→ **Required task**
Only the lines from the top of the listing below to the line that has "scene.cycles.use_denoising = True" should be echoed, with both ends kept and pictures left out.

──────── Data section ────────

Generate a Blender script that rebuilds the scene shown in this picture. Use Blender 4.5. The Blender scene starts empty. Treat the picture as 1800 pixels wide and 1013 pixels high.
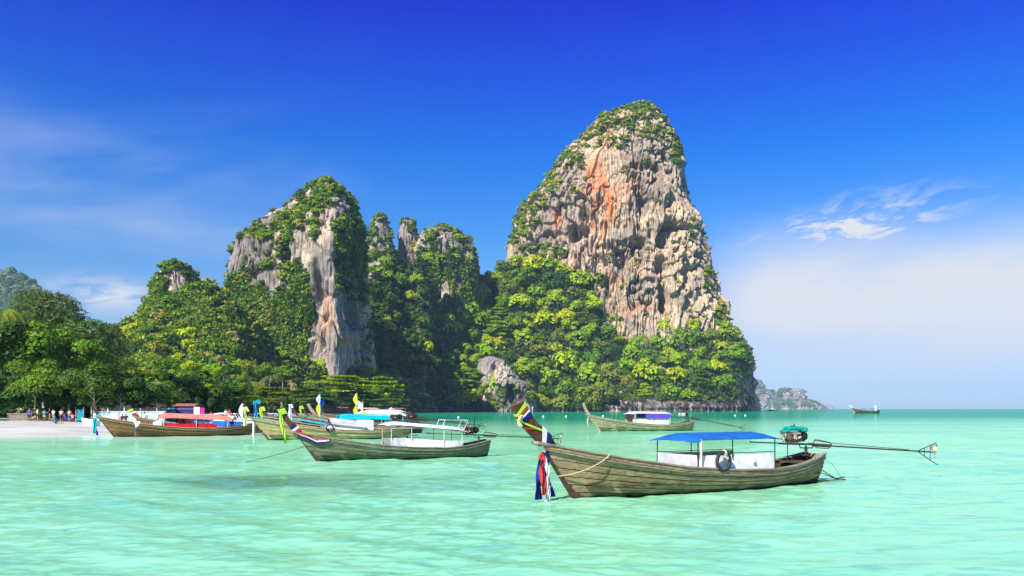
import bpy, math, random
import numpy as np
from mathutils import Vector, Matrix, Euler

R = math.radians
rnd = random.Random(7)
rng = np.random.default_rng(11)
scene = bpy.context.scene
COL = scene.collection
F = 1400.0          # focal length in photo pixels (photo 1800 x 1013)
HOR = 719.0         # horizon row
EYE = 2.5           # camera height above the sea

# ------------------------------------------------------------------ camera
cam = bpy.data.cameras.new('camera')
cam_o = bpy.data.objects.new('camera', cam)
COL.objects.link(cam_o)
scene.camera = cam_o
cam.sensor_width = 36
cam.lens = 36 * F / 1800
cam.shift_y = (HOR - 506.5) / 1800
cam.clip_end = 60000
cam.clip_start = 0.1
cam_o.location = (0, 0, EYE)
cam_o.rotation_euler = (R(90), 0, 0)

# ------------------------------------------------------------------ light
SUN_EL = R(40)
TS = Vector((-.57, -.82, 0)).normalized() * math.cos(SUN_EL)
TS.z = math.sin(SUN_EL)                       # direction towards the sun
sun = bpy.data.lights.new('sun', 'SUN')
sun.energy = 5.0
sun.angle = R(.53)
sun.color = (1.0, .94, .84)
sun_o = bpy.data.objects.new('sun', sun)
sun_o.rotation_euler = TS.to_track_quat('Z', 'Y').to_euler()
sun_o.location = (0, 0, 400)
COL.objects.link(sun_o)

scene.view_settings.view_transform = 'Standard'
scene.view_settings.look = 'None'
scene.view_settings.exposure = 0.9
scene.view_settings.gamma = 1
scene.view_settings.use_curve_mapping = False
scene.cycles.max_bounces = 6
scene.cycles.diffuse_bounces = 3
scene.cycles.glossy_bounces = 3
scene.cycles.transmission_bounces = 4
scene.cycles.transparent_max_bounces = 6
scene.cycles.volume_bounces = 0
scene.cycles.use_denoising = True


# ------------------------------------------------------------------ node helpers
class NT:
    def __init__(s, tree):
        s.t = tree
        s.n = tree.nodes
        s.l = tree.links

    def node(s, kind, **kw):
        n = s.n.new(kind)
        for k, v in kw.items():
            setattr(n, k, v)
        return n

    def link(s, a, b):
        s.l.new(a, b)

    def put(s, sock, v):
        if isinstance(v, bpy.types.NodeSocket):
            s.l.new(v, sock)
        elif v is not None:
            if isinstance(v, (tuple, list)) and len(v) == 3 and sock.type == 'RGBA':
                v = (*v, 1)
            sock.default_value = v

    def math(s, op, a, b=None, c=None, clamp=False):
        n = s.node('ShaderNodeMath', operation=op, use_clamp=clamp)
        s.put(n.inputs[0], a)
        s.put(n.inputs[1], b)
        if c is not None:
            s.put(n.inputs[2], c)
        return n.outputs[0]

    def vmath(s, op, a, b=None):
        n = s.node('ShaderNodeVectorMath', operation=op)
        s.put(n.inputs[0], a)
        if b is not None:
            s.put(n.inputs[1], b)
        return n.outputs[0]

    def scale(s, vec, xyz):
        return s.vmath('MULTIPLY', vec, xyz)

    def noise(s, vec, scale, detail=4, rough=.55, dist=0.0, color=False):
        n = s.node('ShaderNodeTexNoise')
        s.put(n.inputs['Vector'], vec)
        s.put(n.inputs['Scale'], scale)
        s.put(n.inputs['Detail'], detail)
        s.put(n.inputs['Roughness'], rough)
        s.put(n.inputs['Distortion'], dist)
        return n.outputs['Color' if color else 'Fac']

    def ramp(s, fac, stops, interp='LINEAR'):
        n = s.node('ShaderNodeValToRGB')
        cr = n.color_ramp
        cr.interpolation = interp
        while len(cr.elements) < len(stops):
            cr.elements.new(.5)
        for e, (p, c) in zip(cr.elements, stops):
            e.position = p
            e.color = (c, c, c, 1) if not isinstance(c, (tuple, list)) else (*c, 1)
        s.put(n.inputs[0], fac)
        return n.outputs[0]

    def mix(s, fac, a, b, mode='MIX'):
        n = s.node('ShaderNodeMix', data_type='RGBA', blend_type=mode)
        s.put(n.inputs[0], fac)
        s.put(n.inputs[6], a)
        s.put(n.inputs[7], b)
        return n.outputs[2]

    def smooth(s, v, lo, hi):
        n = s.node('ShaderNodeMapRange', interpolation_type='SMOOTHSTEP')
        s.put(n.inputs[0], v)
        n.inputs[1].default_value = lo
        n.inputs[2].default_value = hi
        return n.outputs[0]


# ------------------------------------------------------------------ sky
world = bpy.data.worlds.new('World')
scene.world = world
world.use_nodes = True
W = NT(world.node_tree)
bg = W.n['Background']
bg.inputs[1].default_value = .1
sky = W.node('ShaderNodeTexSky', sky_type='NISHITA')
sky.sun_disc = False
sky.sun_elevation = SUN_EL
sky.sun_rotation = math.atan2(TS.x, TS.y)
sky.air_density = 1
sky.dust_density = .3
sky.ozone_density = 3
tc = W.node('ShaderNodeTexCoord')
sep = W.node('ShaderNodeSeparateXYZ')
W.link(tc.outputs['Generated'], sep.inputs[0])
el = W.math('DIVIDE', W.math('ARCSINE', sep.outputs[2]), math.pi / 2)       # 0 horizon .. 1 zenith
az = W.math('ARCTAN2', sep.outputs[0], sep.outputs[1])                      # radians, + to the right
SKY_STOPS = [
    (0.65, (.85, 1.1, 1.5)), (3.5, (.95, 1.02, 1.28)), (7.8, (.64, 1.0, 1.38)), (12, (.26, .90, 1.58)),
    (17.4, (.02, .70, 1.8)), (22.5, (.0, .35, 1.95)), (27.2, (.0, .13, 1.95)), (40, (.0, .12, 1.8)), (90, (.05, .25, 1.6))]
tint = W.ramp(el, [(a / 90, tuple(v / 2 for v in c)) for a, c in SKY_STOPS])
skyc = W.mix(1, sky.outputs[0], tint, 'MULTIPLY')
skyc = W.vmath('SCALE', skyc)
skyc.node.inputs['Scale'].default_value = 2.0 / 1.92
# clouds: broad veil low on the right, thin wisps above it, a small bank on the left
eld = W.math('MULTIPLY', el, 90)
azd = W.math('MULTIPLY', az, 180 / math.pi)
comb = W.node('ShaderNodeCombineXYZ')
W.put(comb.inputs[0], azd)
W.put(comb.inputs[1], W.math('MULTIPLY', W.math('SUBTRACT', eld, W.math('MULTIPLY', azd, .14)), 3.4))
n1 = W.noise(comb.outputs[0], .24, 9, .66, .9)
n2 = W.noise(comb.outputs[0], .05, 4, .5, .3)


def bump(v, c, w):
    d = W.math('DIVIDE', W.math('SUBTRACT', v, c), w)
    return W.math('POWER', 2.718, W.math('MULTIPLY', W.math('MULTIPLY', d, d), -1))


veil = W.math('MULTIPLY', bump(W.math('ADD', eld, W.math('MULTIPLY', W.math('SUBTRACT', n2, .5), 5)), 6.9, 3.5),
              W.smooth(azd, 10, 19))
veil = W.math('MULTIPLY', veil, W.math('ADD', W.math('MULTIPLY', n1, .4), .95), clamp=True)
# wisp band follows a slanting line: el = 11.6 + .12*(az-20)
line = W.math('SUBTRACT', eld, W.math('ADD', W.math('MULTIPLY', W.math('SUBTRACT', azd, 22), .12), 11.7))
wisp = W.math('MULTIPLY', bump(line, 0, 1.5), bump(azd, 22.4, 5.6))
wisp = W.math('MULTIPLY', wisp, W.smooth(n1, .41, .64))
wisp = W.math('MULTIPLY', wisp, 1.45, clamp=True)
wl = W.math('MULTIPLY', bump(eld, 7.3, 1.0), bump(azd, -27.0, 3.0))
wl = W.math('MULTIPLY', wl, W.smooth(n1, .35, .6), clamp=True)
high = W.math('MULTIPLY', W.smooth(n2, .42, .8), W.math('MULTIPLY', bump(eld, 13, 4.5), W.smooth(azd, -2, -26)), clamp=True)
high = W.math('MULTIPLY', high, .45)
cl = W.math('MAXIMUM', veil, W.math('MAXIMUM', wisp, W.math('MAXIMUM', wl, high)))
skyc = W.mix(cl, skyc, (4.35, 4.4, 4.65))
W.link(skyc, bg.inputs[0])


# ------------------------------------------------------------------ noise in numpy
def _hash(ix, iy, iz, seed):
    h = (ix.astype(np.int64) * 374761393 + iy.astype(np.int64) * 668265263 + iz.astype(np.int64) * 2147483647
         + seed * 1274126177) & 0xffffffff
    h = ((h ^ (h >> 13)) * 1274126177) & 0xffffffff
    h = (h ^ (h >> 16)) & 0xffffffff
    return h.astype(np.float64) / 2147483647.5 - 1


def vnoise(x, y, z, seed=0):
    x, y, z = np.broadcast_arrays(x, y, z)
    ix, iy, iz = np.floor(x), np.floor(y), np.floor(z)
    fx, fy, fz = x - ix, y - iy, z - iz
    ux, uy, uz = (f * f * f * (f * (f * 6 - 15) + 10) for f in (fx, fy, fz))
    out = 0
    for a in (0, 1):
        for b in (0, 1):
            for c in (0, 1):
                wgt = (ux if a else 1 - ux) * (uy if b else 1 - uy) * (uz if c else 1 - uz)
                out = out + wgt * _hash(ix + a, iy + b, iz + c, seed)
    return out


def fbm(x, y, z, oct=4, seed=0, gain=.5, lac=2.03):
    s, a, t = 0, 1, 0
    for i in range(oct):
        s = s + a * vnoise(x, y, z, seed + i * 17)
        t += a
        a *= gain
        x, y, z = x * lac, y * lac, z * lac
    return s / t


def ridged(x, y, z, oct=3, seed=0):
    s, a, t = 0, 1, 0
    for i in range(oct):
        s = s + a * (1 - 2 * np.abs(vnoise(x, y, z, seed + i * 13)))
        t += a
        a *= .5
        x, y, z = x * 2.1, y * 2.1, z * 2.1
    return s / t


def sstep(a, b, x):
    t = np.clip((x - a) / (b - a), 0, 1)
    return t * t * (3 - 2 * t)


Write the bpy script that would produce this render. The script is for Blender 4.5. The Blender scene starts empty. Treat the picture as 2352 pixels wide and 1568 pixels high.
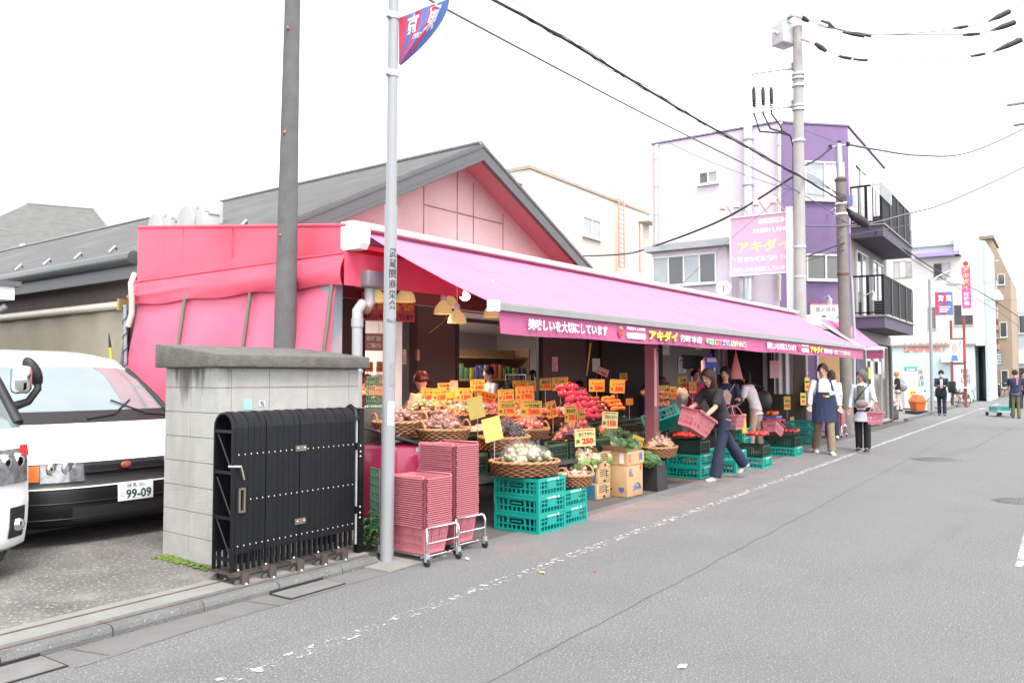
import bpy,bmesh,math,random
from mathutils import Vector,Matrix,Euler,noise
R = math.radians
rnd = random.Random(7)
C = bpy.context.scene
COL = C.collection
# ---------------------------------------------------------------- camera
FPX,CX,CY,HZ,EYE = 1850.0,1176.0,784.0,866.0,1.5
AZ = math.atan((2450 - CX) / FPX)            # the street runs along +X, shops at +Y
PT = math.atan((HZ - CY) / FPX)
cam_d = bpy.data.cameras.new('camera'); cam = bpy.data.objects.new('camera',cam_d); COL.objects.link(cam)
cam_d.sensor_width = 36; cam_d.lens = FPX / 2352 * 36
cam_d.clip_start = 0.05; cam_d.clip_end = 2000
cam.location = (0,0,EYE)
cam.rotation_euler = (R(90) + PT,0,AZ - R(90))
C.camera = cam
# ---------------------------------------------------------------- overcast sky, soft sun, exposure
SUN_EL,SUN_AZ = R(58),R(235)
w = bpy.data.worlds.new('World'); C.world = w; w.use_nodes = True
nt = w.node_tree; nt.nodes.clear()
o_ = nt.nodes.new('ShaderNodeOutputWorld'); bg = nt.nodes.new('ShaderNodeBackground')
sk = nt.nodes.new('ShaderNodeTexSky'); sk.sky_type = 'NISHITA'; sk.sun_disc = False
sk.sun_elevation = SUN_EL; sk.sun_rotation = R(90) - SUN_AZ + R(0); sk.air_density = 1.0; sk.dust_density = 1.0; sk.ozone_density = 1.0
hs = nt.nodes.new('ShaderNodeHueSaturation'); hs.inputs['Saturation'].default_value = 0.12; hs.inputs['Value'].default_value = 1.0
nt.links.new(sk.outputs[0],hs.inputs['Color']); nt.links.new(hs.outputs[0],bg.inputs[0]); nt.links.new(bg.outputs[0],o_.inputs[0])
bg.inputs[1].default_value = 0.15
sd = bpy.data.lights.new('sun','SUN'); sd.energy = 1.2; sd.angle = R(25); sd.color = (1,.97,.92)
sun = bpy.data.objects.new('sun',sd); COL.objects.link(sun)
sun.rotation_euler = (R(90) - SUN_EL,0,SUN_AZ + R(90)); sun.location = (-5,-5,20)
C.view_settings.view_transform = 'Standard'; C.view_settings.look = 'None'
C.view_settings.exposure = 1.95; C.view_settings.gamma = 1.0
C.cycles.max_bounces = 6; C.cycles.diffuse_bounces = 3; C.cycles.transparent_max_bounces = 10
# ---------------------------------------------------------------- pixel rays to real planes
_ca,_sa,_cp,_sp = math.cos(AZ),math.sin(AZ),math.cos(PT),math.sin(PT)
def ray(u,v):
    r = (u - CX) / FPX; up = (CY - v) / FPX
    f = _cp - up * _sp; z = _sp + up * _cp
    return Vector((f * _ca + r * _sa,f * _sa - r * _ca,z))
def at_z(u,v,z=0.0):
    d = ray(u,v); t = (z - EYE) / d.z; return Vector((d.x * t,d.y * t,z))
def at_y(u,v,y):
    d = ray(u,v); t = y / d.y; return Vector((d.x * t,y,EYE + d.z * t))
def at_x(u,v,x):
    d = ray(u,v); t = x / d.x; return Vector((x,d.y * t,EYE + d.z * t))
def at_t(u,v,t):
    d = ray(u,v); return Vector((d.x * t,d.y * t,EYE + d.z * t))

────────

→ **Solution to the problem**
Generate a Blender script that rebuilds the scene shown in this picture. Use Blender 4.5. The Blender scene starts empty. Treat the picture as 1800 pixels wide and 1013 pixels high.
import bpy, math, random
import numpy as np
from mathutils import Vector, Matrix, Euler

R = math.radians
rnd = random.Random(7)
rng = np.random.default_rng(11)
scene = bpy.context.scene
COL = scene.collection
F = 1400.0          # focal length in photo pixels (photo 1800 x 1013)
HOR = 719.0         # horizon row
EYE = 2.5           # camera height above the sea

# ------------------------------------------------------------------ camera
cam = bpy.data.cameras.new('camera')
cam_o = bpy.data.objects.new('camera', cam)
COL.objects.link(cam_o)
scene.camera = cam_o
cam.sensor_width = 36
cam.lens = 36 * F / 1800
cam.shift_y = (HOR - 506.5) / 1800
cam.clip_end = 60000
cam.clip_start = 0.1
cam_o.location = (0, 0, EYE)
cam_o.rotation_euler = (R(90), 0, 0)

# ------------------------------------------------------------------ light
SUN_EL = R(40)
TS = Vector((-.57, -.82, 0)).normalized() * math.cos(SUN_EL)
TS.z = math.sin(SUN_EL)                       # direction towards the sun
sun = bpy.data.lights.new('sun', 'SUN')
sun.energy = 5.0
sun.angle = R(.53)
sun.color = (1.0, .94, .84)
sun_o = bpy.data.objects.new('sun', sun)
sun_o.rotation_euler = TS.to_track_quat('Z', 'Y').to_euler()
sun_o.location = (0, 0, 400)
COL.objects.link(sun_o)

scene.view_settings.view_transform = 'Standard'
scene.view_settings.look = 'None'
scene.view_settings.exposure = 0.9
scene.view_settings.gamma = 1
scene.view_settings.use_curve_mapping = False
scene.cycles.max_bounces = 6
scene.cycles.diffuse_bounces = 3
scene.cycles.glossy_bounces = 3
scene.cycles.transmission_bounces = 4
scene.cycles.transparent_max_bounces = 6
scene.cycles.volume_bounces = 0
scene.cycles.use_denoising = True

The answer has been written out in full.